Cheney, sin embargo, parece haber caído en desgracia. La congresista por Wyoming fue reemplazada en su cargo institucional el pasado día 12 tras una votación entre sus compañeros. Curiosamente, eso no impidió que apenas una semana después, 35 miembros del Partido Republicano se unieran a la mayoría demócrata en la votación a favor de una comisión independiente que estudiara los sucesos del Capitolio. La moción debe ser aprobada ahora por el Senado para salir adelante… pero no tiene ninguna pinta de que vaya a ser así. Y ahí es donde entra la figura de Kevin McCarthy.

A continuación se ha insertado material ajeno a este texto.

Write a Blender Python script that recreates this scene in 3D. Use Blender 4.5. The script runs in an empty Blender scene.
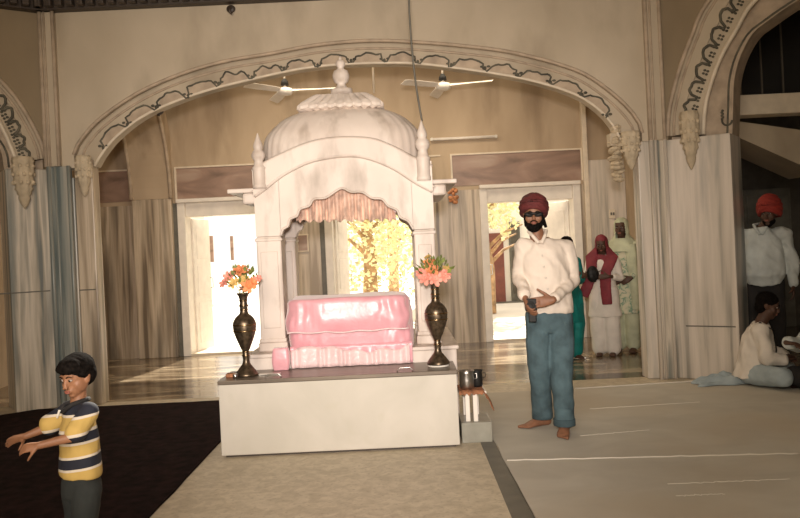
import bpy, bmesh, math, random
from mathutils import Vector, Matrix, noise, Euler
random.seed(7)
R = math.radians
V = Vector
sc = bpy.context.scene
COL = sc.collection

# ------------------------------------------------------------ camera, sky, sun, lights, exposure
CH, FPX, PX0, PY0, ROLL = 1.42, 778.0, 400.0, 248.0, R(2.7)
cam_d = bpy.data.cameras.new('camera'); cam = bpy.data.objects.new('camera', cam_d); COL.objects.link(cam)
cam_d.sensor_width = 36; cam_d.lens = FPX/800*36; cam_d.shift_y = (PY0-259)/800
cam_d.clip_end = 400
cam.matrix_world = Matrix.Translation((0, 0, CH)) @ Matrix.Rotation(R(90), 4, 'X') @ Matrix.Rotation(-ROLL, 4, 'Z')
sc.camera = cam
world = bpy.data.worlds.new('sky'); sc.world = world; world.use_nodes = True
bg = world.node_tree.nodes['Background']; bg.inputs[0].default_value = (1.0, 0.93, 0.82, 1); bg.inputs[1].default_value = 1.1
def lamp(name, kind, loc, target, energy, color, **kw):
    d = bpy.data.lights.new(name, kind); o = bpy.data.objects.new(name, d); COL.objects.link(o)
    d.energy = energy; d.color = color
    for k, v in kw.items(): setattr(d, k, v)
    o.location = loc
    o.rotation_euler = (V(target)-V(loc)).to_track_quat('-Z', 'Y').to_euler()
    return o
lamp('sun', 'SUN', (2.5, 30, 15), (0, 12, 0), 8.0, (1.0, 0.92, 0.78), angle=R(1.0))
lamp('hall_fill', 'AREA', (-1.2, -2.2, 3.2), (-0.2, 7.0, 1.5), 215, (1.0, 0.86, 0.70), size=3.0, shape='SQUARE')  # unseen fill lamp added inside the closed hall, no window there
lamp('camera_flash', 'SPOT', (0.0, -0.25, 1.72), (-0.3, 7.0, 1.75), 1000, (1.0, 0.90, 0.83), shadow_soft_size=0.12, spot_size=R(60), spot_blend=1.0)
lamp('corridor_fill', 'AREA', (-0.4, 9.3, 4.0), (-0.4, 10.2, 0), 75, (1.0, 0.84, 0.62), size=4.5, size_y=1.5, shape='RECTANGLE')  # unseen fill lamp under the solid corridor ceiling
vs = sc.view_settings
vs.view_transform = 'Standard'; vs.look = 'None'; vs.gamma = 1; vs.use_curve_mapping = False; vs.exposure = 0.42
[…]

McCarthy lleva desde 2009 liderando a los republicanos en la Cámara de Representantes y ya ha anunciado repetidas veces que no quiere ni una sola sorpresa en el Senado. Inmediatamente después de saberse el resultado de la votación en la Cámara, salió a los medios junto a Mitch McConnell, el líder de la minoría republicana en el Senado, para anunciar que de ninguna manera esa comisión de investigación iba a salir adelante mientras no se abrieran comisiones similares para dilucidar responsabilidades en la violencia de la extrema izquierda, mencionando a “Antifa” y al movimiento “Black Lives Matter” como principales objetos de investigación.

McCarthy y McConnell saben que, con una mayoría demócrata, la investigación derivará en Trump y quieren salvarle porque, en fin, nunca se sabe. Recordemos que ahora mismo el Senado está dividido justo por la mitad (50 senadores republicanos y 50 demócratas, incluyendo a dos independientes). El voto de Kamala Harris como presidenta del Senado sirve de desempate, pero en este caso se requiere de un acuerdo del 60% de la Cámara Alta, lo que quiere decir que diez senadores republicanos tienen que cambiar de bando. Es muy improbable que tal cosa suceda.

De confirmarse este cierre de filas, Trump podrá respirar tranquilo. Tendrá algo parecido a una tregua en lo que se consolida su supuesta nueva red social y termina de una vez la investigación criminal contra Trump Organizations. A los 74 años, sabe que hablar mucho y muy alto causa muchos problemas… y para que eso compense son necesarios grandes beneficios potenciales.

A cuatro años vista de las siguientes elecciones y aún sin tener claro si se presentará o no, Trump no parece tener prisa por volver a la primera fila de la política americana. Tal vez su tiempo haya terminado y pueda volver a Wrestlemania a combatir contra Vince McMahon. Tal vez pueda volver a hacer lo que ha hecho siempre: divertirse. Y punto. No hay peor Trump que el Trump aburrido, jubilado en Mar-a-Lago. Saldrá con algo pero no sabemos con qué. Mientras tanto, 74 millones de estadounidenses le esperan. No es poca cosa.